How To Choose A Rod:
First of all, what material do you want your rod made out of? The 3 main different materials that fishing rods are made out of are fibreglass, graphite, and boron. Fibreglass is the least expensive of the three and is very durable, but lacks in sensitivity. For bass, sensitivity is not always that necessary, but it is necessary when you are using plastics. For a little more money you can have a rod made from graphite that has a quite bit more sensitivity. For an even stronger and sensitive rod buy a rod made from boron, but is more expensive. For most cases I would suggest a graphite rod.

To determine what "action" or "power" you need determines what type of fishing you will be doing. A heavy action rod is the stiffest type of rod. This type of rod is used when you are fishing in thick weeds or when you need to be able to force a fish away from wrapping your line around any obstacles. This type of rod is best with baitcasting because you need heavy line due to the high stress the rod puts on the line. The reason for the high stress on the line is because heavy action rods do not absorb much of the weight of the fish. A light action rod is best with light line and with a spinning reel. This type of rod absorbs most of the pressure put on the line. This particular rod is great if you are fishing clear water when light line is a must.

Reels:
Reels are a lot easier to pick than rods. Generally, the more money you spend on a reel, the better you will get. For spinning reels you want to match the size of the reel to the size of the rod.

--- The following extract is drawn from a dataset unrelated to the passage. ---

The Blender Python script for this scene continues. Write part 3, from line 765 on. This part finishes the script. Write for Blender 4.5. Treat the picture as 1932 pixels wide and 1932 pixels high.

I would not recommend you buy a reel with less than 3 ball bearings. The reel seems to wear out when you have reels with oil-less bearings.

Baitcasting vs Spinning:
Spinning rod and reel combo's are proved to cast further than baitcasting rod and reel combo's, but lack in accuracy. The spinning reel is best used with 10lb test line and lighter, while baitcasting reels are best for 12lb test and up. Making spinning rod and reels better for weary or spooky fish, and baitcasting for murky water or when fish are active. Two big drawbacks from a baitcasting reel is the price and the constant backlashes they cause.

Completely New to Fishing?
I am going to split this up into two separate sub-titles, Children and Adult.
Children:
If you want to get your child into fishing I would suggest you get them an inexpensive rod/reel combo. You van get a decent rod/reel combo for around $10. They usually come in either spinning or spincast versions. For young children I would suggest the spincast version (closed faced reels). The reason I would suggest this is because they do not allow as many line tangles. With spinning reels children get excited and line gets wrapped around everything causing great messes.
Adults:
For an adult that wants to start in fishing I would require you to get something with a little smoother reel and that could last through a bit more wear than the children models. There are many types of rod/reel combo's that are of a decent quality but still under/around $30. Here are some great examples:
-Zebco Just add water combo
-Zebco 102-piece fishing kit
-Coleman fishing kits
After you decide what type of fishing you like the most you can figure out what type rod/reel you want with an even better quality.